There are only a few known names in the production. Tenoch Huerta (who plays Namor in Marvel‘s Black Panther: Wakanda Forever) is a mysterious man tracking news-stories about miracles and who arrives in the area to study Jodi. Dianna Agron (Glee) is Jodi’s mother Sarah, keeping dangerous secrets about Jodi’s past and fearful of the journey that may lie ahead of them. But most of the cast act as Jodi’s peers. There’s Lilith Curiel, Juanito Anguamea, Patricio Serna Meza, Alberto Pérez-Jácome and Jorge Javier Arballo… all giving impressive performances for their years. (Sadly, two actors, Raymundo Garduño Cruz and Juan Francisco González Aguilar were tragically killed in a car accident near the set which temporarily halted production).

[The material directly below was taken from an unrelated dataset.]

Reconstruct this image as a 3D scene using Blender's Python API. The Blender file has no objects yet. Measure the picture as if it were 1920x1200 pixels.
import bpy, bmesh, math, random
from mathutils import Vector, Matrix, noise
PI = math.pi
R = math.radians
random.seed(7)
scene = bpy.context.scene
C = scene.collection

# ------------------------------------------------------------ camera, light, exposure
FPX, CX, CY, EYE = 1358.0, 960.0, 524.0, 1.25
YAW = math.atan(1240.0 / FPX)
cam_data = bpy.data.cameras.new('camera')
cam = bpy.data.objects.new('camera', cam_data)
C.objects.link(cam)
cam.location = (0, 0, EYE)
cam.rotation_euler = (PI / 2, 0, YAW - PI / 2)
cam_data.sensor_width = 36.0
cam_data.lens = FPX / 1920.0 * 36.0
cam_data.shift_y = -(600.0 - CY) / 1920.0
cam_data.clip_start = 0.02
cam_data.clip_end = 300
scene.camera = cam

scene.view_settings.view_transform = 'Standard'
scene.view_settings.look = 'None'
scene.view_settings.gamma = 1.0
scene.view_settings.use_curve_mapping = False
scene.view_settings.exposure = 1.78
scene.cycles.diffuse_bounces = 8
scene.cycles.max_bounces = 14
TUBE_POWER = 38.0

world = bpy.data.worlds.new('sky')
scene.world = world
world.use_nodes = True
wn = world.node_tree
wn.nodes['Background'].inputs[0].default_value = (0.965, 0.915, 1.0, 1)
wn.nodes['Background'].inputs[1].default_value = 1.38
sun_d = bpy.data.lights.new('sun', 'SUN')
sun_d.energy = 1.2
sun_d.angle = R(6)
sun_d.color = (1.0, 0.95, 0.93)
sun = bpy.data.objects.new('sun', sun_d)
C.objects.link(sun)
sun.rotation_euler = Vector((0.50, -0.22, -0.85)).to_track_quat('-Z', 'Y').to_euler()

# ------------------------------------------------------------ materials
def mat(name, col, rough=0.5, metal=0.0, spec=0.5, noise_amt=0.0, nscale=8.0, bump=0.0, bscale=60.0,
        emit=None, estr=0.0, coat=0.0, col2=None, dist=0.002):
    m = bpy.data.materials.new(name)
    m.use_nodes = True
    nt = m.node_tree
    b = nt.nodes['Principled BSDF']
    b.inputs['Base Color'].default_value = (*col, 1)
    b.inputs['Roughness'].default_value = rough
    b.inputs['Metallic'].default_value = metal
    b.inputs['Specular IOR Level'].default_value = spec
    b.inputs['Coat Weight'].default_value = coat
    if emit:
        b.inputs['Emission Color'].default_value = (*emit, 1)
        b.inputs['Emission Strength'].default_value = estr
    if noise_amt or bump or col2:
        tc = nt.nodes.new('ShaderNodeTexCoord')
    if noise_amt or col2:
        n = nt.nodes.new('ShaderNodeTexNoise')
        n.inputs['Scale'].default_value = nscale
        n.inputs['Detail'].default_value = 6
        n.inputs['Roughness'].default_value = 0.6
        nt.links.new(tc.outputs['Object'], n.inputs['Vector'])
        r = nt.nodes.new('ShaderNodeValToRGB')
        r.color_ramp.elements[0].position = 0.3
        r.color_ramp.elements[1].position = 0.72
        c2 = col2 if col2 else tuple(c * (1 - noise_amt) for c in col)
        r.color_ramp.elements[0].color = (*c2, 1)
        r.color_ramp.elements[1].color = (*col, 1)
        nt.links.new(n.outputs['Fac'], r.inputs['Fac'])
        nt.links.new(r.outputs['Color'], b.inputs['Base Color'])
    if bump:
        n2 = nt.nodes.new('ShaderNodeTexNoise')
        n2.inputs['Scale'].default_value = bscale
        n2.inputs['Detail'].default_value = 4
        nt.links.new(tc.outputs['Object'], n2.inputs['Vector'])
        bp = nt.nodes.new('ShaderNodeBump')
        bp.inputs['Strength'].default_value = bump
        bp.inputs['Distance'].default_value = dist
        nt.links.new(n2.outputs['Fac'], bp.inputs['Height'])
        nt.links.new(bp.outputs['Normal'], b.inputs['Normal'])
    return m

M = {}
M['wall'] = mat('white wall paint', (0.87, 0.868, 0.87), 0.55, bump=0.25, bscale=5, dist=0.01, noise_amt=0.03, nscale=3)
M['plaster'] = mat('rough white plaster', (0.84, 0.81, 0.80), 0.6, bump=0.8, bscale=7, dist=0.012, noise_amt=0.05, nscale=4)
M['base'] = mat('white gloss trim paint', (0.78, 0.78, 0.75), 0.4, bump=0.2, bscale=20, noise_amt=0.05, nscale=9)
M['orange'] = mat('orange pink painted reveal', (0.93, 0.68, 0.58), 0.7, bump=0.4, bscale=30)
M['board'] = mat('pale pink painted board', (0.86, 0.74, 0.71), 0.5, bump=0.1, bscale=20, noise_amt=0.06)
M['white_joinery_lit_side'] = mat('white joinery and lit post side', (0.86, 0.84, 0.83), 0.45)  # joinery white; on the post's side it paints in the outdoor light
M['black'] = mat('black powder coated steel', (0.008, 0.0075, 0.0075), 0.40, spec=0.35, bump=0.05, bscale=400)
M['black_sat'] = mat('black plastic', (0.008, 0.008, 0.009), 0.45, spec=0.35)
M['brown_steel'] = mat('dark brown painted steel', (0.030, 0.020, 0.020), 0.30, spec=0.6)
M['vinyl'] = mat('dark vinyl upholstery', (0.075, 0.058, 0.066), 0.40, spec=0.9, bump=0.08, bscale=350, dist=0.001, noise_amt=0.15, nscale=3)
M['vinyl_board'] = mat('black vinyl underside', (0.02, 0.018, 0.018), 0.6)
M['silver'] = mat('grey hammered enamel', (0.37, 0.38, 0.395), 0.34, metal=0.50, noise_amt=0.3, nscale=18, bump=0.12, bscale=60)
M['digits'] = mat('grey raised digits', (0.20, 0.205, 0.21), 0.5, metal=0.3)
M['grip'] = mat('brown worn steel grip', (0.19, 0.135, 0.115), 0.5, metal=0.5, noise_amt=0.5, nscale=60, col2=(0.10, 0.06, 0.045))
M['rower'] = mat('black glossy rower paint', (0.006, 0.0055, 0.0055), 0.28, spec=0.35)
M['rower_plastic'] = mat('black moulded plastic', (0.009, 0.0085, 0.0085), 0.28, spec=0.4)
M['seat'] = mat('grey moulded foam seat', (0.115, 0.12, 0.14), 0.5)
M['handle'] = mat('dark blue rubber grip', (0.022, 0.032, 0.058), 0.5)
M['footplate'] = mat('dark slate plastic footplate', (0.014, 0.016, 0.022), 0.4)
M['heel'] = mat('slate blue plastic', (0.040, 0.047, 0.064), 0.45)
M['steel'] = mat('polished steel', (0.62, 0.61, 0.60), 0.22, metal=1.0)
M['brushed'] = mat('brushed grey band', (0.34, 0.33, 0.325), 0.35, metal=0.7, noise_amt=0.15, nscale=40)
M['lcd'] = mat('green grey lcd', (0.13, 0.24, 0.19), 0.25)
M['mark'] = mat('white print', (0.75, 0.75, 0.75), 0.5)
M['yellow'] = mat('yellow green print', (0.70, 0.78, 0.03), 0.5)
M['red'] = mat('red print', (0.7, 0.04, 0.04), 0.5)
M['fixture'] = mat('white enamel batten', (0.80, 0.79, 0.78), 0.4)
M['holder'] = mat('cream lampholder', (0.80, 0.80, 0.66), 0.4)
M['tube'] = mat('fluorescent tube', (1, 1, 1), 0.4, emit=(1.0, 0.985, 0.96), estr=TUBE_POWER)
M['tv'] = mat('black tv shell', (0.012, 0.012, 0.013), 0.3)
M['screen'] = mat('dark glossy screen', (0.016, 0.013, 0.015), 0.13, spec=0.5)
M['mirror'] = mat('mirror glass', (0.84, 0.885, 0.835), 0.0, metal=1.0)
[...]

The Chosen One  – part of Millar’s ongoing deal with Netflix that has already generated Jupiter’s Legacy and an animated Supercrooks – flies ambitiously against expectations. Despite its often-breathtaking cinematography and rich palette, it won’t be for everyone, but in an era where ‘faith’ productions are far more often victims of their own arrogance or bully-pulpit strategies (rather than any direct, sometimes-cited, prejudice), this is a far more subtle story about the nature of faith and destiny (belief, imagery, tradition, community) than one might expect. The imagery is interesting, the slow-burn story draws you in and the no-easy-answers tone is held tight throughout (even with an ending that some may see coming, even if they aren’t aware of the source material).

It may antagonise some and intrigue others, but there’s little doubt that this is a show that doesn’t shirk its responsibilities nor does it go for the easy answers. Certainly, The Chosen One – adapting only the first volume of Millar’s graphic-novel trilogy – deserves for its testament to be played out further and – based on its first reviews – it looks like a good omen for the future.